Quando la croce celtica guardava alla mezzaluna: il nuovo saggio su Islam e destra radicale
Ci sono pagine della storia italiana che sembrano destinate a rimanere in penombra. Non per mancanza di fascino, anzi: perché troppo scomode, troppo difficili da incasellare nelle narrazioni consolidate che ancora oggi modellano la memoria pubblica (e che trovano sovente riscontro nell’attualità politica, dove i diversi schieramenti appaiono felicemente inseriti in stereotipi costruiti ad arte). La croce celtica e la mezzaluna, nuovo volume della collana Politikón di Cinabro Edizioni
, scritto da Andrea Biondo, si colloca esattamente in questa zona d’ombra. E lo fa con l’ambizione – rara e preziosa – di riportare alla luce una vicenda complessa, stratificata, perfino sorprendente: quella dei rapporti tra neofascismo italiano e mondo arabo-islamico tra il 1950 e il 1990.
Un paradosso apparente, certo. Per decenni, nel mainstream, si è preferito coltivare l’idea di una destra italiana chiusa, identitaria, impermeabile ai venti del mondo. Biondo mostra invece un quadro ben diverso: quello di un milieu politico che, pur tra mille contraddizioni, sviluppò interlocuzioni e simpatie verso i movimenti di liberazione mediorientali proprio negli anni in cui la Sinistra guardava con occhi romantici ai kibbutz israeliani. Un rovesciamento di prospettiva che spiazza il lettore contemporaneo, abituato a paradigmi che oggi sembrano granitici ma che, nella Guerra fredda, erano tutt’altro che tali.

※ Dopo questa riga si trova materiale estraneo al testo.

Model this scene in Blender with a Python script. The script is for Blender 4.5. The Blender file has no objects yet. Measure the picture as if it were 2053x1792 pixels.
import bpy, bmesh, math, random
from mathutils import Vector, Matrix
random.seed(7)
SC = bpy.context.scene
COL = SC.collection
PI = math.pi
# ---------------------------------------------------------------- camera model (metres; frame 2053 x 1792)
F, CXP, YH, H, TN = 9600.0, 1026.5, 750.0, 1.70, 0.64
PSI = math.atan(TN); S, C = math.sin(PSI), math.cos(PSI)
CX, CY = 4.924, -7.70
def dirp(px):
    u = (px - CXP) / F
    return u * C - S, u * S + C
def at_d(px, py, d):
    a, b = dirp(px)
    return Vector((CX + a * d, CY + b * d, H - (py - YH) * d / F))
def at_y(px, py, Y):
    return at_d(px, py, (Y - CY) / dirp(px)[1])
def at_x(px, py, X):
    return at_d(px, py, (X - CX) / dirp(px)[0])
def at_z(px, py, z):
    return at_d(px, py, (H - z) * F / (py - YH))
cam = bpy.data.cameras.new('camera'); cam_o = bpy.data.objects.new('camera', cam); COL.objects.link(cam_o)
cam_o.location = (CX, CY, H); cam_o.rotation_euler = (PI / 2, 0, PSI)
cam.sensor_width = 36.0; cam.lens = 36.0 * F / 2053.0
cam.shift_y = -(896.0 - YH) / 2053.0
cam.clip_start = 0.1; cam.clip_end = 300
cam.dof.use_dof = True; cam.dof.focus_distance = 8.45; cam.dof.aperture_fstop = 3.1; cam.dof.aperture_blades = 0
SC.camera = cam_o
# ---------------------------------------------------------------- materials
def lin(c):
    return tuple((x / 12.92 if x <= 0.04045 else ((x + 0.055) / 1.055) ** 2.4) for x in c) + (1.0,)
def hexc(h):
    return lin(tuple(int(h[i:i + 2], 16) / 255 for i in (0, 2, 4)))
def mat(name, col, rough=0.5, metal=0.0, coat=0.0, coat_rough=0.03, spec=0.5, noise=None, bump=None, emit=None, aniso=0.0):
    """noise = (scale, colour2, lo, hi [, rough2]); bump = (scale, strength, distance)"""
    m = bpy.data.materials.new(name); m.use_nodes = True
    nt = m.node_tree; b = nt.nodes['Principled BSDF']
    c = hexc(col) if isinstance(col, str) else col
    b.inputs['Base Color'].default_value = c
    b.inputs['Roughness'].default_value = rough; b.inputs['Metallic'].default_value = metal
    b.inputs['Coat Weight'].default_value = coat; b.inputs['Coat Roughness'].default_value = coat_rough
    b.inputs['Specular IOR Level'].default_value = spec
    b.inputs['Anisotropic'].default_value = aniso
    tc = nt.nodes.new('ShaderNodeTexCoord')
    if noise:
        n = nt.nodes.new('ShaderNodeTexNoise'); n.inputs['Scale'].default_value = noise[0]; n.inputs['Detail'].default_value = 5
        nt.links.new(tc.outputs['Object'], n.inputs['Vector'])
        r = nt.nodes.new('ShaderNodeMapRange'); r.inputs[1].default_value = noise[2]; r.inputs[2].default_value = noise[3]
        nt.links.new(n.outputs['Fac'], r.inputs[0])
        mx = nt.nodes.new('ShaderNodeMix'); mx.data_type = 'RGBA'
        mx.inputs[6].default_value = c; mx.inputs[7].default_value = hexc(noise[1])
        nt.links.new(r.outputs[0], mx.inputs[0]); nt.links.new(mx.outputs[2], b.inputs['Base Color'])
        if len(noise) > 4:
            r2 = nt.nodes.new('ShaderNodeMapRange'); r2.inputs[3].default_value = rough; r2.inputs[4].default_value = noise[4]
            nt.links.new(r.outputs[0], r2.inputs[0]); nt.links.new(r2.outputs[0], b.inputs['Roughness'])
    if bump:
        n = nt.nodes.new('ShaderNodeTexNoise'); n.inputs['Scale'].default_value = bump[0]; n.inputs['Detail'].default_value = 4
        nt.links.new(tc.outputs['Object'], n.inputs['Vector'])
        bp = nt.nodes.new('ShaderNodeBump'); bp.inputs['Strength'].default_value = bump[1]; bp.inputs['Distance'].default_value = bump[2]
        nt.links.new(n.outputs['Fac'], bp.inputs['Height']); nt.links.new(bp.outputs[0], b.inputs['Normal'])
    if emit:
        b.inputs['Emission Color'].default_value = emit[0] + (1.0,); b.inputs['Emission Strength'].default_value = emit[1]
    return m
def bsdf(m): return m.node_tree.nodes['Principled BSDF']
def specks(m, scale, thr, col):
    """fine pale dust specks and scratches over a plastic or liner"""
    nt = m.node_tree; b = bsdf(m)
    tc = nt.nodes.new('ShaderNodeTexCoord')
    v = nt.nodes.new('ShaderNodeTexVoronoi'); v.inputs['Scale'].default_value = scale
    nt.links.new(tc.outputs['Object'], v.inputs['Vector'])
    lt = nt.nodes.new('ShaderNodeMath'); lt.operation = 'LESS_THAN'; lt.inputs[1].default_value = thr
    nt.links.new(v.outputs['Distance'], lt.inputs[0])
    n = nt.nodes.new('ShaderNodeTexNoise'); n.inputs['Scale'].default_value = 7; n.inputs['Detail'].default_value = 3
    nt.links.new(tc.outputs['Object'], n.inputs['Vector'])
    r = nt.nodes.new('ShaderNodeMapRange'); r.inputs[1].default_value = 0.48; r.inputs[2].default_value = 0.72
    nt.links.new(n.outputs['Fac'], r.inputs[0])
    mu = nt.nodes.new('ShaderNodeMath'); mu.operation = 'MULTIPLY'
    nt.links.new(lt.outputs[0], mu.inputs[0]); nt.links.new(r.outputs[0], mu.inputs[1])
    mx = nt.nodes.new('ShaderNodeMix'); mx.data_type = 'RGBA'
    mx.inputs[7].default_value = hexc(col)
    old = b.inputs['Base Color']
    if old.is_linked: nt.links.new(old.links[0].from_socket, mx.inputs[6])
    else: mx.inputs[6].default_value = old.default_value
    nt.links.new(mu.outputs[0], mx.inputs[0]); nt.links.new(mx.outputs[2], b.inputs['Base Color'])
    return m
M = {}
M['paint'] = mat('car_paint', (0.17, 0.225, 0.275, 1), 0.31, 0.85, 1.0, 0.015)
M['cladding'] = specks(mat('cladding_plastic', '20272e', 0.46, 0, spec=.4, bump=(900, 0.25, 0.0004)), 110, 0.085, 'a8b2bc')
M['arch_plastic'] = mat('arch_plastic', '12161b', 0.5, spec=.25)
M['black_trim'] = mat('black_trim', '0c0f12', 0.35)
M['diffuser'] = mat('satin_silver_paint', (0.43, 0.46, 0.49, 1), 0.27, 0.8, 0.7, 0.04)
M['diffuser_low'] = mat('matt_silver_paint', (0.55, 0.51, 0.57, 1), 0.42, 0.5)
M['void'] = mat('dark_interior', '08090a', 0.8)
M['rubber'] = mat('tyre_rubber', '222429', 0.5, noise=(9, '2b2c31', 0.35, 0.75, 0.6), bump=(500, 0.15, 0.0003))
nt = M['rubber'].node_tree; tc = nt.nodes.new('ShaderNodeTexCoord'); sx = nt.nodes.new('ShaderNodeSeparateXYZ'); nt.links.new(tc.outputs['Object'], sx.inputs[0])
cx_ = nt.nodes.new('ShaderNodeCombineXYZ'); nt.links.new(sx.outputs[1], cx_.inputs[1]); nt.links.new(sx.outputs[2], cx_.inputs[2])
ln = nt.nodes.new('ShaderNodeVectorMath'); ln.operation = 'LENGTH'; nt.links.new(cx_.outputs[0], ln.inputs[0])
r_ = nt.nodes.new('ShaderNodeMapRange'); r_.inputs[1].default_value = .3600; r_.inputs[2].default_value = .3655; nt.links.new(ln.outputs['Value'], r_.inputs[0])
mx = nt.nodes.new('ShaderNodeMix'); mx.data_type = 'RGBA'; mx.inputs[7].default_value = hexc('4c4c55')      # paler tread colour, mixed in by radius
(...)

Il libro – 334 pagine dense di spunti – ricostruisce con rigore e ritmo narrativo un mosaico che attraversa l’intero scacchiere afro-asiatico: dall’Egitto di Nasser alla Libia di Gheddafi, dal Libano dei campi profughi alla Palestina dei fedayn, fino all’Afghanistan dei mujaheddin, dove non mancò la presenza di giovani militanti provenienti dall’area neofascista italiana, attratti dal mito dell’antimperialismo e dalla suggestione di una “terza forza” alternativa sia a Washington che a Mosca.
Biondo, esperto di comunicazione che da anni studia la storia della destra radicale degli anni di piombo, non indulge né alla nostalgia né alla demonizzazione: osserva, ricostruisce e lascia parlare i protagonisti. Ne emerge un mondo attraversato da fratture e scissioni interne, dai fermenti del Movimento Sociale Italiano alle galassie movimentiste che gli ruotavano attorno, fino agli estremismi dei NAR, anch’essi toccati dall’idea che nel mondo arabo si giocasse una partita decisiva contro l’egemonia delle superpotenze.
Il risultato è un’opera che colma un vuoto storiografico e offre, allo stesso tempo, una chiave di lettura nuova per comprendere la cultura politica di una parte del neofascismo italiano nel secondo Novecento. Una storia “segreta”, come recita il sottotitolo e, proprio per questo, da riscoprire. La croce celtica e la mezzaluna non è solo un libro: è un invito a riconsiderare categorie troppo spesso date per scontate. E a riconoscere che le realtà politiche, anche quelle più scomode e radicali, non vivono mai solo di schemi stereotipati.